This section is from the book "The Gardener's Monthly And Horticulturist V28", by Thomas Meehan. See also: Four-Season Harvest: Organic Vegetables from Your Home Garden All Year Long.
"B." writes: "I enclose a slip that I have just enjoyed from a very readable ladies' article on roses:
' Cleopatra, at one of her receptions to Marc Antony, caused roses to be massed on the floor of the hall to a depth of 18 inches. It was customary at great out-door festivals to float thousands of roses on the placid lakes, and to wind garlands of choicest blossoms around the trunks of trees. In great and distinct varieties roses abound everywhere, even within the polar circle a variety is found which blooms in the midst of snow and ice, and the sledges of the Esquimaux, as well as their reindeer and sealskins, are often decorated with large, double roses. All along the coast of this country indigenous roses adorn the marshes and fields; these differ in point of color and in the number of petals, but are alike in odor and general appearance, the five-petal pink rose being the most common.'
"I find no fault with the lady's article; it is what any graduate of a modern college might have written. But it reminds me of doubts I have had in my classical readings whether the Egyptians ever grew roses at all? I cannot now recall the passages, but I am sure there are some in the ancient writings that imply that they imported their rose flowers, as our country towns now get them from the large cities. The Egyptian climate now is unfavorable to rose culture, and I fancy it must have been more so in the past.

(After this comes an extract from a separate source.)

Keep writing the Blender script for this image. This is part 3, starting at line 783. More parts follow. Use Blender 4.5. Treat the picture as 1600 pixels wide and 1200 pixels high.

"Again, we are finding that our translations are not always correct. It is said that rose should have often been translated ' reed,' and perhaps the ancient roses of the Egyptians were not roses as we have them to-day. My desire, however, is to suggest that if they had real roses, and imported but did not grow the flowers, their knowledge of the art of transporting cut flowers must have been great for that early time".
[We never heard of such a suggestion before, and must leave it to those better versed in the niceties of early Latin or Greek literature than we are, to reply. - Ed. G. M].